In real life I hate goodbyes, to the point I try to avoid them as much as possible. But this was a goodbye done so poetically that I couldn’t help lingering on it, and finding it beautiful. You don’t get to bow it with a scene like this unless you’ve touched a lot of hearts during your time in the business. I can’t claim to have followed Akai’s career as closely as many of the people reading this will have done, but I found this a deeply thoughtful and moving retirement, and those final few in-ring flourishes played a major part in creating that kind of effect. Good luck to Saki in whatever comes next, and good luck to DDT in finding someone to fill her shoes.
Chris Brookes vs. Yuki Ueno
Ryogoku Kokugikan / 12.11
Others will have said more focused and insightful things about this match by the time you read this, so allow me to go off on a tangent about cricket why don’t you. Afghanistan were the revelations of the group stage at this year’s Cricket World Cup, and had multiple-time world champions Australia four wickets down with just 49 runs on the board when Glen Maxwell came in to bat in the eighth over, needing another 243 runs to win. Australia had just barely chipped away 40-odd runs from this deficit when they found themselves seven wickets down, and ESPN’s win predictor put Australia’s win probability at 0.2%. Then something genuinely extraordinary happened - Maxwell and captain Pat Cummins put on 200 runs for the eighth wicket, Cummins scoring 12 and Maxwell smashing the other 170. Maxwell couldn’t run and could barely stand by the end of his three-hour knock, and yet the talented Afghan bowling attack could do absolutely nothing to stop him. I watched the win predictor go from 0.2% Australia to 99.8% Australia in real time, and at the centre of it all was this other-worldly performance from an ailing but invulnerable would-be champion, a display of inevitability which didn’t feel crushing because it was all so unlikely right to the very end.

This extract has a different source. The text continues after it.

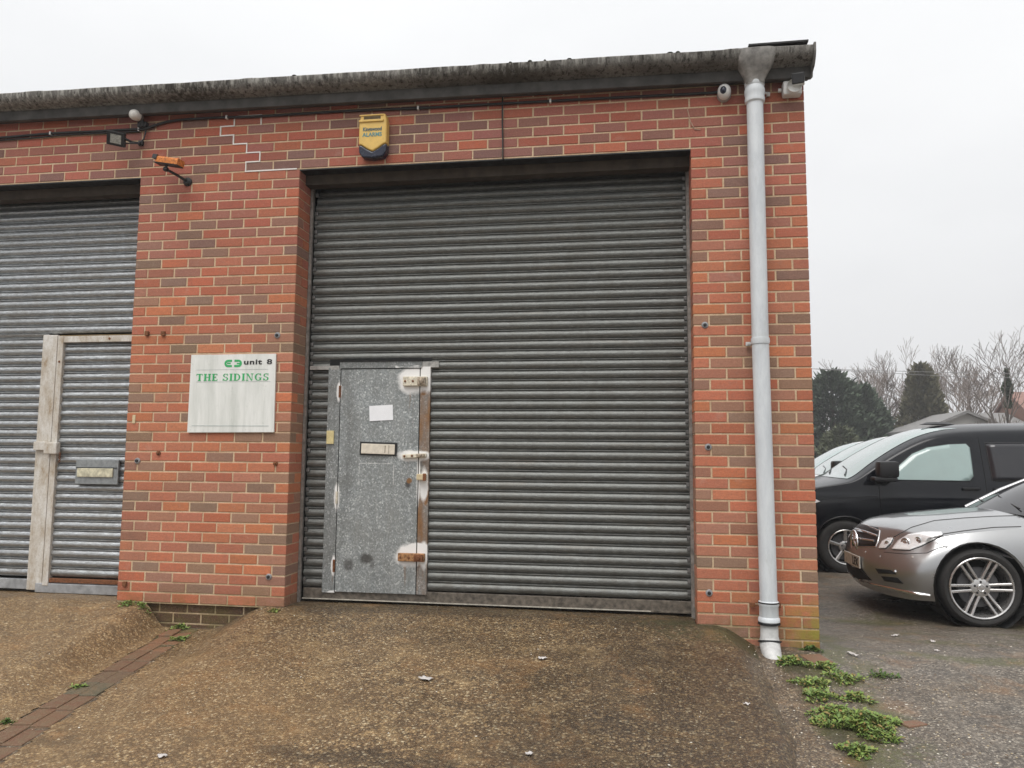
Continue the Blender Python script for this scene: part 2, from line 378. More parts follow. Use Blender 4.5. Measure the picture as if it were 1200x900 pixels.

Anyway, wrestling. I don’t know the specific history between Brookes and Ueno that led to this challenge, but I do know that in watching this match live without much of the necessary context I felt a thrill that was somewhat similar to seeing Maxwell go about his historic innings. In general I’m not big on matches with extended stretches crammed with back-and-forth super-finishers, and as a rule I prefer subtletly and precision to excess, but excess can be a rare treat when it’s done right, and can even be subtle.
What made this work, at least for me, is that the whole rhythm of this stretch suggested a young challenger giving his all but eventually biting off more than he can chew and succumbing to the superior stamina and guile of the veteran. The little head-kiss that Brookes gave Ueno before one of those aformentioned super-finishers was more or less explicit in suggesting that this was precisely the kind of match we were seeing here - you’ve given an excellent account of yourself, young’un, the kiss said, but now it’s time to stay down and think of your long-term future. Maxwell looked right on the verge of retiring hurt on about three separate occasions during his innings, but he stayed the course and pulled off the seemingly impossible, chanelling some streak of invincibility not seen since Ben Stokes' legendary knock at Headingley in 2019. I found myself casting about on the night for similar examples from wrestling, and then this Ueno performance popped up and provided exactly the same kind of spectacle - the challenger endured more than you could possibly imagine any challenger enduring, even in this era of finishing stretch hyper-inflation, and pulled through for the win. It wasn’t the normal kind of extraordinary we see all the time, it was more than that, the kind that sticks in the mind.
Michelin Guide Star Rating: ☆
Sendai Girls
Sakura Hirota vs. Miyuki Takase
Korakuen Hall / 05.11
So much of comedy, and wrestling, and comedy wrestling, is about expectations and what you do with them. TJPW never do “shoot" headbutt spots, so the one match where they do whip that spot out is enough of an escalation to earn a place on my MOTY list. Asako Mia spends an entire match building up the impression that she’s paying homage to KAIRI then bursts that bubble by loudly claiming that she’s never heard of a wrestler called KAIRI. The opening minute of this match was an absolute masterclass of establishing and subverting expectations. Hirota gets a pin inside ten seconds, reversing a Jackhammer attempt into an inside cradle. Takase demands an instant rematch and Hirota agrees. They run through the exact same sequence, and Takase kicks out of the inside cradle this time, popping up to dropkick Hirota, before falling victim three seconds later to the Furafuradon.
Again, Takase demands a rematch, getting the crowd to help her persuade Hirota this time, and again Hirota obliges. The joke is so clear and so universal that the audience are hanging on the performers’ every move by this point. They run through the same sequence a third time, Takase dodges the Furafuradon, and the match begins in earnest. What happens next isn’t immaterial - there’s a hilarious variation on Hirota’s standard Old School spot, plus some expert Kancho selling from Takase - but more than anything I’m blown away by the simplicity and effectiveness of this opening.
I commented in my review of her match with Emi Sakura at DPW’s Japanese tour how adept Takase is at summoning and conducting crowd noise, and this is another stand-out example of her ability to hold the audience in the palm of her hand (ably assisted by Hirota of course, who’s always had a gift for this sort of thing). Pro wrestling is in a very uneconomical moment right now, and humour is as valid a tool as any other for getting a crowd to loudly, passionately care about the little things. That a large Korakuen Hall audience can be gripped by the same 10-second sequence performed three times in a row with minor variations should be a lesson for everyone.